* **Provided material**:
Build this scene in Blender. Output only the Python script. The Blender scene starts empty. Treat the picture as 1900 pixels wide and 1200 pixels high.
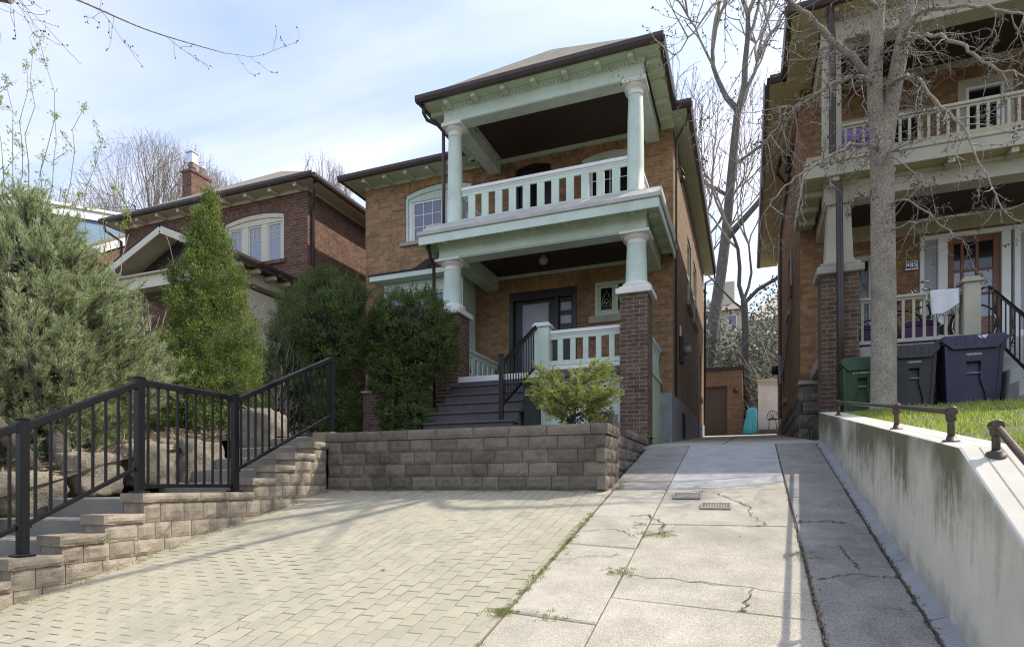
import bpy, math, random
import numpy as np
from mathutils import Vector, Matrix, noise as mnoise
R = math.radians
random.seed(7)
rng = np.random.default_rng(7)
scene = bpy.context.scene
COL = scene.collection

# ------------------------------------------------------------------ camera
cam_d = bpy.data.cameras.new("camera")
cam = bpy.data.objects.new("camera", cam_d)
COL.objects.link(cam)
cam.location = (0, 0, 0)
cam.rotation_euler = (R(90), 0, math.atan(438 / 1128.0))
cam_d.sensor_width = 36
cam_d.lens = 36 * 1128 / 1900.0
cam_d.shift_y = 300 / 1900.0
cam_d.clip_start = 0.05
cam_d.clip_end = 3000
scene.camera = cam

# ------------------------------------------------------------------ light
SUN_DIR = Vector((0.71, 0.49, 1.0)).normalized()      # towards the sun
SUN_EL = math.asin(SUN_DIR.z)
SUN_AZ = math.atan2(SUN_DIR.x, SUN_DIR.y)             # clockwise from +Y
world = bpy.data.worlds.new("World")
scene.world = world
world.use_nodes = True
wn, wl = world.node_tree.nodes, world.node_tree.links
wn.clear()
w_out = wn.new("ShaderNodeOutputWorld")
w_bg = wn.new("ShaderNodeBackground")
w_bg.inputs["Strength"].default_value = 0.15
w_sky = wn.new("ShaderNodeTexSky")
w_sky.sky_type = 'NISHITA'
w_sky.sun_disc = False
w_sky.sun_elevation = SUN_EL
w_sky.sun_rotation = SUN_AZ
w_sky.air_density = 1.0
w_sky.dust_density = 1.6
w_sky.ozone_density = 2.2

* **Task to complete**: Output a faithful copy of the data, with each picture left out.

* **Solution for this problem**:
Build this scene in Blender. Output only the Python script. The Blender scene starts empty. Treat the picture as 1900 pixels wide and 1200 pixels high.
import bpy, math, random
import numpy as np
from mathutils import Vector, Matrix, noise as mnoise
R = math.radians
random.seed(7)
rng = np.random.default_rng(7)
scene = bpy.context.scene
COL = scene.collection

# ------------------------------------------------------------------ camera
cam_d = bpy.data.cameras.new("camera")
cam = bpy.data.objects.new("camera", cam_d)
COL.objects.link(cam)
cam.location = (0, 0, 0)
cam.rotation_euler = (R(90), 0, math.atan(438 / 1128.0))
cam_d.sensor_width = 36
cam_d.lens = 36 * 1128 / 1900.0
cam_d.shift_y = 300 / 1900.0
cam_d.clip_start = 0.05
cam_d.clip_end = 3000
scene.camera = cam

# ------------------------------------------------------------------ light
SUN_DIR = Vector((0.71, 0.49, 1.0)).normalized()      # towards the sun
SUN_EL = math.asin(SUN_DIR.z)
SUN_AZ = math.atan2(SUN_DIR.x, SUN_DIR.y)             # clockwise from +Y
world = bpy.data.worlds.new("World")
scene.world = world
world.use_nodes = True
wn, wl = world.node_tree.nodes, world.node_tree.links
wn.clear()
w_out = wn.new("ShaderNodeOutputWorld")
w_bg = wn.new("ShaderNodeBackground")
w_bg.inputs["Strength"].default_value = 0.15
w_sky = wn.new("ShaderNodeTexSky")
w_sky.sky_type = 'NISHITA'
w_sky.sun_disc = False
w_sky.sun_elevation = SUN_EL
w_sky.sun_rotation = SUN_AZ
w_sky.air_density = 1.0
w_sky.dust_density = 1.6
w_sky.ozone_density = 2.2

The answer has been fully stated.